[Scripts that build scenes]
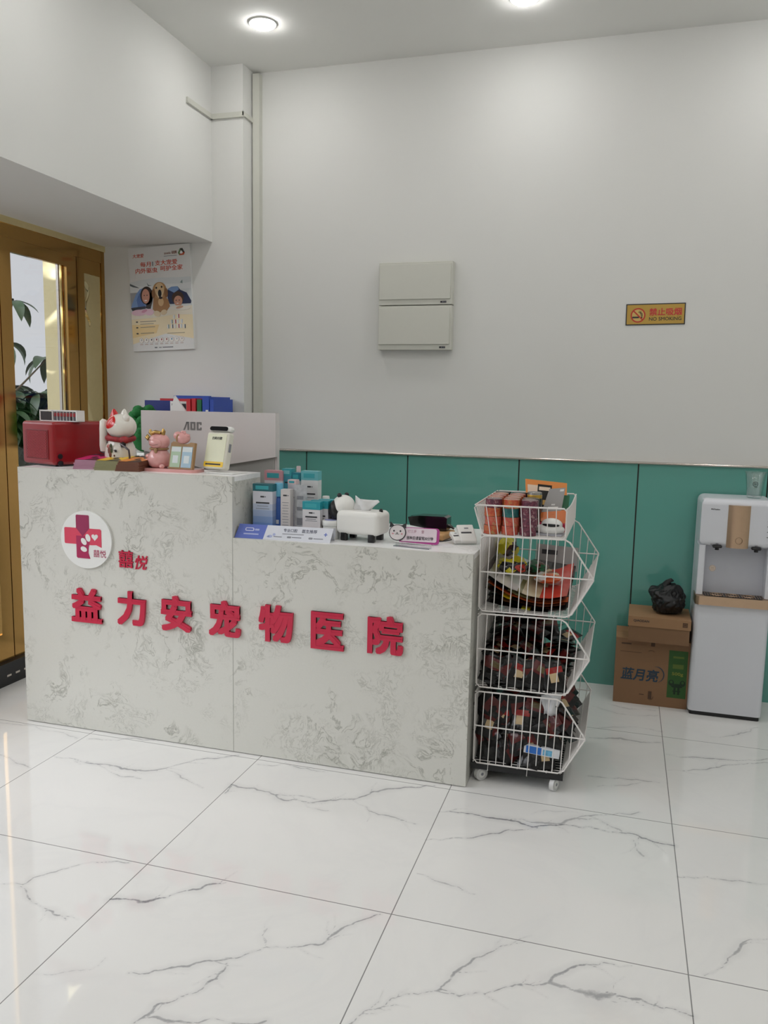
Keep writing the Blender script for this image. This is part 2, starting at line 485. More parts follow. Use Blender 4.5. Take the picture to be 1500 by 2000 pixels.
# ================================================================== THE ROOM
BACK, CEIL = 2.24, 3.24
DX = -2.395            # plane of the glass doors
BX = -1.69             # face of the deep beam over the doors
FRONT, RIGHT = -4.6, 3.7
VEINS = [
    ([(-1.6,0.56),(-1.41,0.55),(-1.27,0.55),(-1.16,0.57),(-1.11,0.61),(-1.06,0.68),(-0.97,0.75),(-0.89,0.81)],0.0108,0.8),
    ([(-1.44,0.56),(-1.29,0.51),(-1.15,0.5)],0.006,0.6),
    ([(-1.1,0.6),(-0.98,0.55),(-0.89,0.51)],0.006,0.7),
    ([(-0.79,0.5),(-0.8,0.57),(-0.67,0.56),(-0.55,0.56),(-0.41,0.57),(-0.32,0.61),(-0.27,0.69),(-0.17,0.76),(-0.06,0.81)],0.0108,0.8),
    ([(-0.62,0.55),(-0.55,0.52),(-0.47,0.53),(-0.38,0.58)],0.0084,0.8),
    ([(-0.32,0.6),(-0.2,0.53),(-0.11,0.52),(-0.06,0.51)],0.0072,0.7),
    ([(-0.55,0.56),(-0.46,0.5),(-0.38,0.5)],0.006,0.4),
    ([(0.0,0.62),(0.13,0.64),(0.23,0.64),(0.33,0.62),(0.43,0.67),(0.54,0.68),(0.63,0.68),(0.72,0.66),(0.8,0.65)],0.0096,1),
    ([(-0.0,0.42),(0.08,0.46),(0.2,0.53),(0.3,0.59),(0.35,0.62)],0.006,0.8),
    ([(0.23,0.64),(0.36,0.66),(0.47,0.73),(0.55,0.75),(0.63,0.69)],0.012,0.6),
    ([(0.67,0.64),(0.7,0.55)],0.0084,0.5),
    ([(0.46,0.72),(0.6,0.8),(0.69,0.85)],0.006,0.6),
    ([(0.32,0.71),(0.43,0.77),(0.54,0.76)],0.006,0.3),
    ([(0.02,0.22),(0.08,0.2),(0.17,0.18),(0.21,0.17)],0.006,0.6),
    ([(0.8,0.46),(0.89,0.49),(0.96,0.49),(1.07,0.51)],0.006,0.7),
    ([(0.81,1.25),(1.0,1.34),(1.11,1.41),(1.21,1.46)],0.0072,0.7),
    ([(0.81,1.41),(0.95,1.42),(1.09,1.44),(1.22,1.5)],0.0084,0.8),
    ([(-1.16,-0.23),(-1.09,-0.21),(-1.06,-0.14),(-1.0,-0.07),(-0.93,-0.03),(-0.86,-0.01)],0.006,0.7),
    ([(-1.09,-0.22),(-0.97,-0.28),(-0.92,-0.29),(-0.86,-0.31)],0.0072,0.8),
    ([(-0.8,-0.19),(-0.73,-0.17),(-0.67,-0.14)],0.0156,1),
    ([(-0.68,-0.15),(-0.63,-0.1),(-0.57,-0.04),(-0.52,-0.01)],0.0096,0.9),
    ([(-0.8,-0.52),(-0.73,-0.49),(-0.67,-0.46),(-0.66,-0.41)],0.0048,0.3),
    ([(-0.57,-0.44),(-0.48,-0.39),(-0.41,-0.34),(-0.33,-0.3),(-0.28,-0.24),(-0.18,-0.2),(-0.13,-0.14),(-0.08,-0.06),(-0.03,-0.01)],0.0072,0.75),
    ([(-0.28,-0.24),(-0.31,-0.2),(-0.31,-0.17)],0.0072,0.4),
    ([(-0.35,-0.33),(-0.35,-0.39),(-0.39,-0.46),(-0.44,-0.51),(-0.46,-0.58)],0.0072,0.8),
    ([(-0.45,-0.56),(-0.39,-0.55),(-0.28,-0.51),(-0.17,-0.48)],0.0084,0.7),
    ([(0.02,-0.43),(0.07,-0.36),(0.13,-0.29),(0.2,-0.24),(0.22,-0.18),(0.26,-0.11),(0.32,-0.04),(0.38,-0.0)],0.0072,0.75),
    ([(0.2,-0.25),(0.25,-0.26),(0.31,-0.23),(0.39,-0.17),(0.46,-0.14),(0.48,-0.1),(0.53,-0.05),(0.59,-0.02),(0.66,-0.01)],0.0072,0.8),
    ([(0.46,-0.14),(0.53,-0.15),(0.62,-0.13)],0.024,0.75),
    ([(0.6,-0.13),(0.68,-0.13),(0.74,-0.14),(0.8,-0.15)],0.0084,0.8),
    ([(0.84,0.01),(0.9,0.08),(0.94,0.15),(0.97,0.2),(1.02,0.22)],0.0072,0.7),
    ([(-1.81,0.5),(-1.7,0.46),(-1.61,0.44)],0.0072,0.6),
    ([(-2.05,0.77),(-1.88,0.79),(-1.73,0.77),(-1.62,0.74)],0.0072,0.5),
    ([(0.49,1.48),(0.62,1.52),(0.79,1.53)],0.0192,0.6),
    ([(0.5,1.09),(0.6,1.1),(0.77,1.12)],0.0072,0.6),
    ([(0.54,1.01),(0.7,1.1)],0.0072,0.4),
    ([(0.48,1.57),(0.66,1.67),(0.8,1.66)],0.006,0.5),
    ([(1.01,1.67),(1.13,1.74),(1.23,1.86)],0.0084,0.6),
    ([(-0.78,0.76),(-0.68,0.81),(-0.58,0.79),(-0.49,0.79)],0.0072,0.7),
    ([(-1.57,0.75),(-1.42,0.81),(-1.28,0.83)],0.0084,0.6),
    ([(0.54,1.95),(0.66,1.9),(0.78,1.92)],0.0084,0.5),
    ([(0.49,1.88),(0.64,1.82),(0.79,1.86)],0.0072,0.4),
]

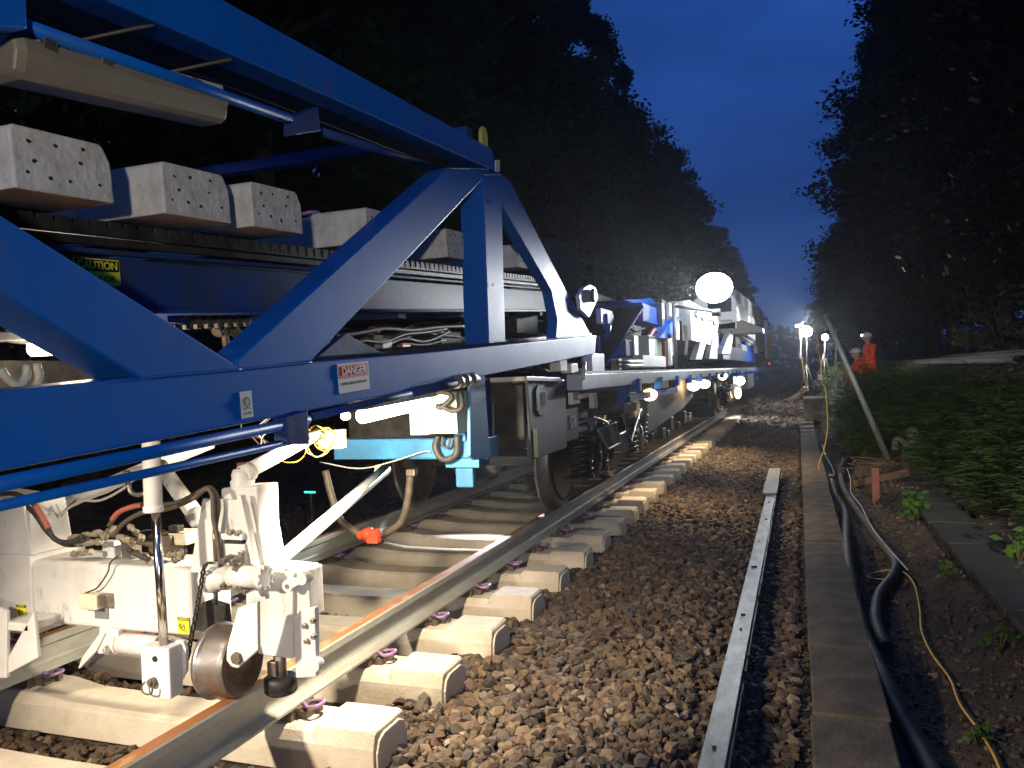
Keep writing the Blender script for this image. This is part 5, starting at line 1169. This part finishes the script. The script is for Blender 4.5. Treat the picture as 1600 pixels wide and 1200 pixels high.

What is being asked:
Copy out every line of the data that includes the word "Blender".

Reply to the task:
Keep writing the Blender script for this image. This is part 2, starting at line 485. More parts follow. Use Blender 4.5. Take the picture to be 1500 by 2000 pixels.
Keep writing the Blender script for this image. This is part 5, starting at line 1169. This part finishes the script. The script is for Blender 4.5. Treat the picture as 1600 pixels wide and 1200 pixels high.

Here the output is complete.